Bill Dembski asked me to post my comments in a recent discussion elsewhere, regarding intelligent design (ID) as we currently understand it.
Phil Johnson, the lawyer who put ID on the map, is currently seeking more input from the arts community (he calls it Wedge II).
I agree that the ID debate will develop along more useful lines when more people from the arts participate.
Artsies (those who are not crazy) understand some aspects of intelligent original design better than most people.
An original design must be evaluated under actual, not hypothetical conditions.
Fundamental fact: All actual features of any given design exclude all other possible features.
Choices must be made. There is no perfect design, only optimum design.
Thus any rubberneck can point to a feature and say that it doesn’t do everything conceivable. But “everything conceivable” is never the goal of a design.
That is why, years ago, while researching the issues around ID, I quickly blew off the “God woun’t’a dun it dat way” approach of the churchgoing scientists who wring their hands over the menace of ID.
Coming as I do from an English language and literature background, I am familiar with the idea of creating a “world” out of whole cloth.
One always works within constraints. Even Shakespeare, the greatest of English-language dramatists, worked within constraints.

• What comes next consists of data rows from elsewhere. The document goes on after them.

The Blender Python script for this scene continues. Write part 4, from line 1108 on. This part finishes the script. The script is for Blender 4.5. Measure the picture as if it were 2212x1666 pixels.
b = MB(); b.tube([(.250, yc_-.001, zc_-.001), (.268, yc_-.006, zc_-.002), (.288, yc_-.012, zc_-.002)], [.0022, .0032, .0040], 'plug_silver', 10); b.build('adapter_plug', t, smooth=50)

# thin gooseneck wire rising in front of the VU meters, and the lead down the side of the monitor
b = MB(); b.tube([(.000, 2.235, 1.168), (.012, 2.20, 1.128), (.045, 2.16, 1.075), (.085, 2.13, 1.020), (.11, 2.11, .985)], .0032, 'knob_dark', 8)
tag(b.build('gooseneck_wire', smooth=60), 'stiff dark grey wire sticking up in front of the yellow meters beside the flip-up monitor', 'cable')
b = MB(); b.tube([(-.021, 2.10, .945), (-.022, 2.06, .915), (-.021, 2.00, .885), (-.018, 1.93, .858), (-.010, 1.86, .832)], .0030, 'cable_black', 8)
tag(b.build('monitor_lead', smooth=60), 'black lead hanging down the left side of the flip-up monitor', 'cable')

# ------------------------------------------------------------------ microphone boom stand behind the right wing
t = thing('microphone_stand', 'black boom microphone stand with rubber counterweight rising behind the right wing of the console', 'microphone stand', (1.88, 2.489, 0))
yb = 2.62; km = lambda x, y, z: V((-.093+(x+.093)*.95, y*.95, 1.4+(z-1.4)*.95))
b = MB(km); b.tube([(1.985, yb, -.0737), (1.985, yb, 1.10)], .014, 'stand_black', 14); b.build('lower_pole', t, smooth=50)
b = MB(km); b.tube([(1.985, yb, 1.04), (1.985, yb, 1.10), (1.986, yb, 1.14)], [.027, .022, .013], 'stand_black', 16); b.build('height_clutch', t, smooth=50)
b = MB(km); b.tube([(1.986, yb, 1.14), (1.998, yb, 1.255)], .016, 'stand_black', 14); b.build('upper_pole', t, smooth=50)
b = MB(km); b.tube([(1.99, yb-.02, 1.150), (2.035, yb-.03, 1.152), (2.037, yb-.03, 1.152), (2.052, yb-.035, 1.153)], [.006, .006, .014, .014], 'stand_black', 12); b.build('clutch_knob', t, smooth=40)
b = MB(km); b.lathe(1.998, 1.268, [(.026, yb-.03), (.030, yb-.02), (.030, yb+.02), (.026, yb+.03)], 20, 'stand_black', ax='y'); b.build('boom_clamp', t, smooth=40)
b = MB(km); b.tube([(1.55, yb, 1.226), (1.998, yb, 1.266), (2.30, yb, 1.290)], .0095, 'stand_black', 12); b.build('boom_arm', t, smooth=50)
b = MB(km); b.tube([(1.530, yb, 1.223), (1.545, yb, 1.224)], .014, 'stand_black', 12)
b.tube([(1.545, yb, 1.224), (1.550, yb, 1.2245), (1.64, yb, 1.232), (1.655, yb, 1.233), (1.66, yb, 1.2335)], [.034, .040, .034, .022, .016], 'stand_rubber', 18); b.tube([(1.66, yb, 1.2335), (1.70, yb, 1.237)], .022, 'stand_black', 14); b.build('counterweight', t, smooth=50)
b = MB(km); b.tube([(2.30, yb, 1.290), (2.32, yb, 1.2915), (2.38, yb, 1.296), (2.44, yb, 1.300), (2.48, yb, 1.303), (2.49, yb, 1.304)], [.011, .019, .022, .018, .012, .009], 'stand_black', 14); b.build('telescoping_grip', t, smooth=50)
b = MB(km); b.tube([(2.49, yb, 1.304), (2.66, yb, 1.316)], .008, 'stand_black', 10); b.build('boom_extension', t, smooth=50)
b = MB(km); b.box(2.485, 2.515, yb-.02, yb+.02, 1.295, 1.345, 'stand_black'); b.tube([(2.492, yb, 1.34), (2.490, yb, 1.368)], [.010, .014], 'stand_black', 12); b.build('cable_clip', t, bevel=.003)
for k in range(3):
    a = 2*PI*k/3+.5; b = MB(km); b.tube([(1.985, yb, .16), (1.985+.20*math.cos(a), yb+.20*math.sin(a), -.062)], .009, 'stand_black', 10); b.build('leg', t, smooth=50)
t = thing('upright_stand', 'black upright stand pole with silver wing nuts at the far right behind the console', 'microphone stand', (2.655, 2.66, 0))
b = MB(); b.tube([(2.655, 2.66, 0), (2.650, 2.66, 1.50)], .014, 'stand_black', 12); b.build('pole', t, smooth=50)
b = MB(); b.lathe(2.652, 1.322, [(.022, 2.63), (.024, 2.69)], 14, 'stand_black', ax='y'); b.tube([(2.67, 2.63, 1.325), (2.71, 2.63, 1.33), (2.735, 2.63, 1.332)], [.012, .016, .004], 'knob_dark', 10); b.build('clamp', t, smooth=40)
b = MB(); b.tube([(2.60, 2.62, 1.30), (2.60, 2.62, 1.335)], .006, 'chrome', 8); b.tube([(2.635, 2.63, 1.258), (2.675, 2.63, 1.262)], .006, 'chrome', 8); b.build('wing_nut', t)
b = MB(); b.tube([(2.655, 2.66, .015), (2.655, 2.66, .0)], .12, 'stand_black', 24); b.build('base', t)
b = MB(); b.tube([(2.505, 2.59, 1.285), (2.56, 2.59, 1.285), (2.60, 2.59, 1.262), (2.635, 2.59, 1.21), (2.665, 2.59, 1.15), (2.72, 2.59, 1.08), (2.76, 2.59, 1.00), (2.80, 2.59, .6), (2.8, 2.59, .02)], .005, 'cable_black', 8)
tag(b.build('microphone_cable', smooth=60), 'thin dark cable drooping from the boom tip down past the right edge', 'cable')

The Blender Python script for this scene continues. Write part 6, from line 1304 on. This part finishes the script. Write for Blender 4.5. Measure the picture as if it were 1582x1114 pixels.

For example, Hamlet has defects as a play – but it is easy to stage.
King Lear is a more sublime play than Hamlet – but it is difficult to stage.
Julius Caesar is great for high school drama classes because of the large number of small parts and easily detachable scenes, plus an emotional range that is not too embarrassing or incomprehensible for teenage boys.
Now watch for some egghead to come along and say “A REAL dramatist wouldn’t have made those errors.”
Errors? What errors?
Shakespeare made choices, working with available material. Even if he had been perfect (which no one maintains), his plays would have some features that rule out other features.
For example, because women did not appear on the stage in Shakespeare’s day, he famously wrote many comedies in which girls disguise themselves as boys. The young dunces in dresses who normally played women loved a chance to wear doublet and hose again. If you did not realize the constraint under which Shakespeare was working, you could make a variety of incorrect assumptions about his reasons for that frequent plot device.
I don’t think understanding of design will prosper until a greater effort is made to involve sane people who create original works.
If the universe is intelligently designed, we can assume that any designer, even an omnipotent one, must work within the constraints that are created by the very nature of the medium, just as an artist, musician, or playwright does.
So it is no good pointing to this or that feature that does not seem to be optimum and say, “There! That proves there is no design!”
You might just as well point to Shakespeare’s girls who often seem to dress like boys and say, “There! That proves that the guy who wrote this had no idea what he was doing!”